In talking to the school board, Wright pointed to the university program’s inclusion of “teacher voices” into the training — a feature the other two programs the district was trying, lacked.
“They really set the opportunity for cross collaboration,” Wright said.
Besides learning how to be a better manager, Dichter points to other benefits that came from learning to analyze data.
“We really came back and redesigned the way we operate,” Dichter said. “We looked at what data are we collecting and is it giving us the necessary information? We had to look at what we were assessing our students on and there were some shifts we had to make.”
Specifically, teachers at Sable did not have a phonics-based test for students, so teachers did not know where students had gaps.
Teachers and leaders from a group of schools that went through the training that first year together, came back and created new assessments for their schools.
Dichter said Sable’s leaders also were surprised to learn that students had more gaps in math than in literacy.
“These were gaps in understanding from previous years,” Dichter said. “To ensure the students learn fractions or dividing decimals they have to have a solid understanding of multiplicative reasoning. We really had to go back and do some reteaching before we could move on to another match concept.”
Before going through the training, Sable was close to ending in turnaround — the state’s lowest performance rating which can trigger school-level reform and later state action. The school is now rated performance — which is the highest rating for a school.
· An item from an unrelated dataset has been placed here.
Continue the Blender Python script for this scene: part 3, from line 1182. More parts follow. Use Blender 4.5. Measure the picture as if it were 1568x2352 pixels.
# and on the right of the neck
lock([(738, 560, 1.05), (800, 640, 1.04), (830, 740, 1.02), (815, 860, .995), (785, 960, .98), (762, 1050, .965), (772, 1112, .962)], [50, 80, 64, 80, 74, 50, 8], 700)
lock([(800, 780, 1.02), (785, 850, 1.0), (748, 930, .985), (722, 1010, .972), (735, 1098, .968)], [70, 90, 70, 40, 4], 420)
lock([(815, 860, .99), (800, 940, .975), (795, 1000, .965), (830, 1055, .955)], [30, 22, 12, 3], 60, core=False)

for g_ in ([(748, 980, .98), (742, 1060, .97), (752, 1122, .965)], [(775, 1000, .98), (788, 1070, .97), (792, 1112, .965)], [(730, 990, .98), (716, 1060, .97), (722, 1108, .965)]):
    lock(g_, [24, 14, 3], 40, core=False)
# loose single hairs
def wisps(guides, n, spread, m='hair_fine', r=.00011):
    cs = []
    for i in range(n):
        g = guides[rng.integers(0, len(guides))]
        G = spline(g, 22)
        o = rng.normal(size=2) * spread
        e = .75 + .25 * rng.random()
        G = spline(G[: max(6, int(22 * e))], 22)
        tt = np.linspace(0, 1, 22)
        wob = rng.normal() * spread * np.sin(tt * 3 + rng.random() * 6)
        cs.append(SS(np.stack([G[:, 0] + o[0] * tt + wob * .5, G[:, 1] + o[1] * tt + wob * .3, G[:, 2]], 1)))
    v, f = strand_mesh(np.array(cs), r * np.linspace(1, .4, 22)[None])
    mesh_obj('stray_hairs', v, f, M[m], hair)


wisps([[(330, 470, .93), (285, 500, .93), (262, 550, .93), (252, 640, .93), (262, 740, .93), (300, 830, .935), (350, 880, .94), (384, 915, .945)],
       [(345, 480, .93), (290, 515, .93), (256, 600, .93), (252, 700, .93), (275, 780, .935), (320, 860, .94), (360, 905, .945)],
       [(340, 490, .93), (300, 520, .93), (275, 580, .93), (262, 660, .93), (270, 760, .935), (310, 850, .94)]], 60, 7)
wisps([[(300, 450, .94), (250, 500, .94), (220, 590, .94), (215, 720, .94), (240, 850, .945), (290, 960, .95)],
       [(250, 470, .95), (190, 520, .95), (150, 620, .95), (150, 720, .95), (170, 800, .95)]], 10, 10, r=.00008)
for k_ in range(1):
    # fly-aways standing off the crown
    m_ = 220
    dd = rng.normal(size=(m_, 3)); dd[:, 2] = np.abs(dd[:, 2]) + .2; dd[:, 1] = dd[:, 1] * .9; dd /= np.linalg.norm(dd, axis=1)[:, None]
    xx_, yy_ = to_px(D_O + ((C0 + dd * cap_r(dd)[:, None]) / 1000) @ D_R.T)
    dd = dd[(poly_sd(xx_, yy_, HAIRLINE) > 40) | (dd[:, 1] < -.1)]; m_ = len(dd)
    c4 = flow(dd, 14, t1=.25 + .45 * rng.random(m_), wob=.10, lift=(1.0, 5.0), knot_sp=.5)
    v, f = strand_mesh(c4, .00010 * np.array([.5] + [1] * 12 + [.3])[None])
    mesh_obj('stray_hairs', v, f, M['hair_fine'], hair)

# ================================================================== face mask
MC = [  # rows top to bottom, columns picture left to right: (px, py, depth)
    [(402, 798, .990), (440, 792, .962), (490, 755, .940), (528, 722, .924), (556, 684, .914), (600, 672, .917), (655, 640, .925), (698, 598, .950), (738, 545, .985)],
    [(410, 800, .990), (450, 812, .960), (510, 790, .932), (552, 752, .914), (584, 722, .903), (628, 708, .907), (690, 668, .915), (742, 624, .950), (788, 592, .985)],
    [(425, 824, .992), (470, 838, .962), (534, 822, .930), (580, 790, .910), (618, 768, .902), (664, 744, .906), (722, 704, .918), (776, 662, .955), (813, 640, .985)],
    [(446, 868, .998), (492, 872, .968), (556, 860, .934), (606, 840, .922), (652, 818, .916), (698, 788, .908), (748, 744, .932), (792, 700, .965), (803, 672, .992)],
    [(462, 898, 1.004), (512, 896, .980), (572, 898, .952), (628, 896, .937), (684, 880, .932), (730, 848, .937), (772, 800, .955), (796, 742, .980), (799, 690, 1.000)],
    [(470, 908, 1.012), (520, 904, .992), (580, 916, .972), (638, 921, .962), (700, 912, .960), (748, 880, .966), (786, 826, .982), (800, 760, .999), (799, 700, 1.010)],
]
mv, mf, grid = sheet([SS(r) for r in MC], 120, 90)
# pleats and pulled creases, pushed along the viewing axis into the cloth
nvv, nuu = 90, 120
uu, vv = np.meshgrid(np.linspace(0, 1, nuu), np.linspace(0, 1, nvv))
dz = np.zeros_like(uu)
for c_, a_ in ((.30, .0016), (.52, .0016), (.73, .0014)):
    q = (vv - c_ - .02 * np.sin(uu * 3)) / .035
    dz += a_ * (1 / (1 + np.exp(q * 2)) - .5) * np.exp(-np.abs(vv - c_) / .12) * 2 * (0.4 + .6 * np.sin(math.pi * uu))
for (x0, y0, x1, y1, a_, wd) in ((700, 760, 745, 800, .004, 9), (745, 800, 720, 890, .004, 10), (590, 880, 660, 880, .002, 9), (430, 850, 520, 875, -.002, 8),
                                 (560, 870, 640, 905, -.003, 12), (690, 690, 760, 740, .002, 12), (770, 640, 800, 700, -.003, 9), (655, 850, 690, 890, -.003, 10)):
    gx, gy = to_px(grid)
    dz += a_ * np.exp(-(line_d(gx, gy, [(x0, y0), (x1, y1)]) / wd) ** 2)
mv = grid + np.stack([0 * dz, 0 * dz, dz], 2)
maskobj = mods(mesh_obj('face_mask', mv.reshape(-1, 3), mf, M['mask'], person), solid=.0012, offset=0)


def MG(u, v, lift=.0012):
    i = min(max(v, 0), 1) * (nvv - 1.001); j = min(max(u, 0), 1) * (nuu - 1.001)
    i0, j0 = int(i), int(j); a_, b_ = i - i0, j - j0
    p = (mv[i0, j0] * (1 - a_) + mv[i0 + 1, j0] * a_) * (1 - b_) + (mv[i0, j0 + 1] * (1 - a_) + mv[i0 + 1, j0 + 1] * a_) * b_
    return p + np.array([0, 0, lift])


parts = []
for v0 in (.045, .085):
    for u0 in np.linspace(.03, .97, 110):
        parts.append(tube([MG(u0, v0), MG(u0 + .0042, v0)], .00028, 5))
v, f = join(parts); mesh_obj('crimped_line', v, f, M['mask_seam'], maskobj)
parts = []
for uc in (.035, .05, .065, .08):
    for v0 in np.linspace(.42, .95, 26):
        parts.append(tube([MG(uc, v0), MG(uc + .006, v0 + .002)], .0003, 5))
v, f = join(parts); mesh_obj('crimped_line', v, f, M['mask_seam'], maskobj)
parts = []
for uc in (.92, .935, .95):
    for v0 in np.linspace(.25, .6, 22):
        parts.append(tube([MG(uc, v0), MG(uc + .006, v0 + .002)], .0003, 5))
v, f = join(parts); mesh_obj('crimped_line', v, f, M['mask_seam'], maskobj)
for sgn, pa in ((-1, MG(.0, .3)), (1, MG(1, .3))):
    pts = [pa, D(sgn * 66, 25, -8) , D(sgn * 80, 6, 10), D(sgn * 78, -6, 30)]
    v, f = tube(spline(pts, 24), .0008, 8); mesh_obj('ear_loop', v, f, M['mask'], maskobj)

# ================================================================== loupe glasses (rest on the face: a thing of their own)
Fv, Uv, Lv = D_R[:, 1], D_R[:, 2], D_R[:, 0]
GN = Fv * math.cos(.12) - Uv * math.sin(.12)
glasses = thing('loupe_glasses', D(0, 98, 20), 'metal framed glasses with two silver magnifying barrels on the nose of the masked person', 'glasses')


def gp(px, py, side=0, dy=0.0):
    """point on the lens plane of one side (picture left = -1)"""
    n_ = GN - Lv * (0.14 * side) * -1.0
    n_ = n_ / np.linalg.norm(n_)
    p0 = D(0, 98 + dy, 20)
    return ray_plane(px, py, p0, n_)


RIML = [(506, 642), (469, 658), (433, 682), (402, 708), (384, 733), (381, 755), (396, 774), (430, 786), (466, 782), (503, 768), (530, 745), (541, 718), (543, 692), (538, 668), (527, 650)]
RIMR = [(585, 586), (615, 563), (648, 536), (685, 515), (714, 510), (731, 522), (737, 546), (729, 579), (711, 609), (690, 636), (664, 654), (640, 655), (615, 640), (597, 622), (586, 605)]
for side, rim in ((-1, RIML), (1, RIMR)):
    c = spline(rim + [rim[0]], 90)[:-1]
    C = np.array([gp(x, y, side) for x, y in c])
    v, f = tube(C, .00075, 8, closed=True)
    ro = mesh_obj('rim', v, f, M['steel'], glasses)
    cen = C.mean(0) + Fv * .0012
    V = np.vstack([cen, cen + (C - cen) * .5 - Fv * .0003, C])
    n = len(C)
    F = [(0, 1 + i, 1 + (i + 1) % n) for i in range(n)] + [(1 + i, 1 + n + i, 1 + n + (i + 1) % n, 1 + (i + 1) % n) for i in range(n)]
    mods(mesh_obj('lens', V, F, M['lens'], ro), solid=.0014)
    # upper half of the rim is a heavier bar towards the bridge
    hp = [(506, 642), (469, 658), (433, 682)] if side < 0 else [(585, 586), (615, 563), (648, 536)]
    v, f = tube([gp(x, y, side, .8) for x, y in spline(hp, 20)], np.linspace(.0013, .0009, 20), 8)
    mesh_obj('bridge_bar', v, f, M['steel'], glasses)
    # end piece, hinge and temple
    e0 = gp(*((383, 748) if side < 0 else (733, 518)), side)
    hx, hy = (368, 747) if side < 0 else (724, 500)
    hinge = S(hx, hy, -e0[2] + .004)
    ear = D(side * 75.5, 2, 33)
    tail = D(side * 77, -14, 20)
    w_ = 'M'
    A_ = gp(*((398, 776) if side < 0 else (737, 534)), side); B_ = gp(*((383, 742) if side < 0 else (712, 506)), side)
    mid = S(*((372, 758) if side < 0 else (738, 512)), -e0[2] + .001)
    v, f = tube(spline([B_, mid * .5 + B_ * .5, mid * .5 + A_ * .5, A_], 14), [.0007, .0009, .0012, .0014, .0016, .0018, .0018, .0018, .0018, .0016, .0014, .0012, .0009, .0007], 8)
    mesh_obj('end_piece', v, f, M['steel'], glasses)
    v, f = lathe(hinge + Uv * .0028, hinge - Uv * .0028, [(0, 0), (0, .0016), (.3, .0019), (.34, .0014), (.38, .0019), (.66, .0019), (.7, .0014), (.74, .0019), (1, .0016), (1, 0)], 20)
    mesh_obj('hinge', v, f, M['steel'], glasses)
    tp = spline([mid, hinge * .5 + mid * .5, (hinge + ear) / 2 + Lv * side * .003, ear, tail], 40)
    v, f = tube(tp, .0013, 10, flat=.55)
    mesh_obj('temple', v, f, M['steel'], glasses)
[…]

And 81 percent of teachers in a recent state survey said their school had good leadership.
Next year, Dichter is taking a job at Vaughn Elementary, an Aurora school that is still struggling, and said she hopes to help them improve like Sable did.
In her place, Sable’s new leader will be one of her assistant principals who has also benefited from the university training.
The other programs that the district was comparing included the New York-based Relay Graduate School of Education training that has had a lot of national attention in the past, especially from reform-minded advocates, and a program through the Colorado Department of Education, specifically for principals from schools in turnaround.
In the most recent round of ratings, of the 16 schools that had principals go through RELAY, 10 still are ranked in the two lowest state ratings — the ones that put a school at risk for state action.
And this year’s teacher surveys from three of those schools showed less than half of the respondents expressed confidence in their school leadership.
The board must approve the final budget later this month.